Conceptual Design of a Sustainable Hybrid Desalination Process Using Liquefied Natural Gas Cold Energy

To counter growing shortages in water supply and the energy crisis, a sustainable hybrid desalination process using liquefied natural gas (LNG) cold energy is proposed in this study. The newly proposed dual-expander organic Rankine cycle-hydrate-based desalination (dual-expander ORC-HBD) process with a reverse osmosis (RO) system consists of two expanders to utilize LNG cold energy and pressure energy simultaneously and can cogenerate electricity and pure water. To analyze the feasibility of the proposed dual-expander ORC-HBD process, computational modeling was performed using liquid-phase and gas-phase hydrate formers (propane, R125A, R141B, and cyclopentane).

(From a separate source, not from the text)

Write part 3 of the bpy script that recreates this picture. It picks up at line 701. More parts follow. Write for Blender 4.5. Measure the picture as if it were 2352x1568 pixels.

Thereafter, optimization, energy, and sensitivity analyses were also conducted. The dual-expander ORC-HBD process using propane resulted in a negative product cost to yield a profit of up to 0.521 $/ton of pure water while producing 82.5 tons/h of pure water and electricity (25.4 kWh/ton of pure water). These profits could be further increased to 3.095 $/ton of pure water with free external heat. These values are superior to many RO technologies in terms of energy, exergy, and economics. Therefore, the dual-expander ORC-HBD process with the RO system has a strong potential for resolving the water shortage and electricity generation crises simultaneously.

Automated summary

This study proposes a sustainable hybrid desalination process using LNG cold energy to address water shortages and energy crises. The dual-expander ORC-HBD process with a RO system can co-generate electricity and pure water by utilizing LNG cold energy and pressure energy simultaneously. Computational modeling and optimization analysis show that using propane can generate profits of up to 0.521 $/ton of pure water, which could increase to 3.095 $/ton of pure water with free external heat, making it superior to many RO technologies in terms of energy, exergy, and economics.